Now Hiring: Park rangers, interrogators
Commentary: The wacky world of government contracts
By Michael Collins, CBS.MarketWatch.com
Last Update: 1:07 PM ET May 28, 2004
ARLINGTON, VA (CBS.MW) -- We learned this week that civilian interrogators used by the Army at the Abu Ghraib prison in Baghdad were hired under a Department of the Interior contract for information technology.
Yes, the Interior Department, best known for running the national parks, apparently has a side business administering contracts for other government agencies. And under what is known as a "blanket purchase agreement" for the government to buy technology services from CACI International of Arlington (CAI: news, chart, profile), the Army was able to order up prison interrogators.
Welcome to the wild, wacky world of government contracting.
It's strange enough that Iraq intelligence gathering is contracted out to the private sector, and even stranger that Baghdad prison interrogators are working under an Interior Department technology contract. But what really bothers me is this type of thing is not that uncommon, and it's seen as "efficiency" in the federal government.

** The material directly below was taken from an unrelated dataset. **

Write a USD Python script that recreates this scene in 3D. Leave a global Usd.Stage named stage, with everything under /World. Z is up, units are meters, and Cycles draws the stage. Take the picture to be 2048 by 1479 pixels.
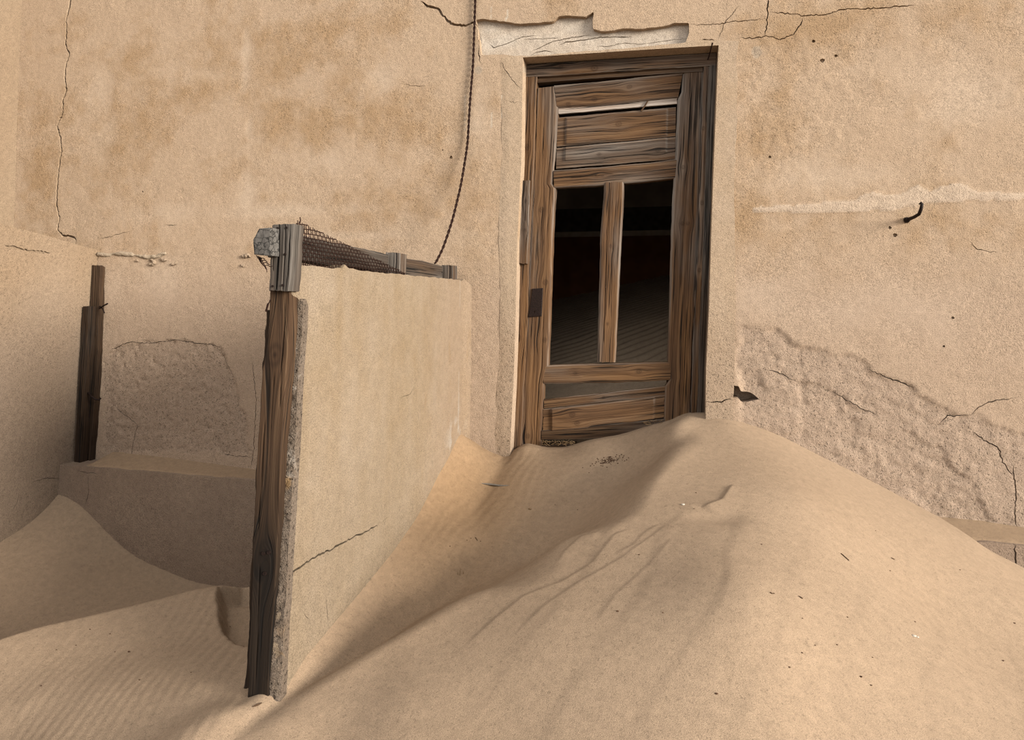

It's hard for an outsider to see what's efficient about the complex web of government contracting. I'm sure it made sense, to someone, for the Army to ask a technology company to hire interrogators -- but to me it seems like going to a lumber yard to buy a computer.
Now that the deal is public, the government has ordered investigations.
Interior Department spokesman Frank Quimby said Tuesday the department's inspector general wants to find out if it was proper to hire interrogators under an information technology contract. He was speaking on a conference call, so we don't know if he was able to keep a straight face.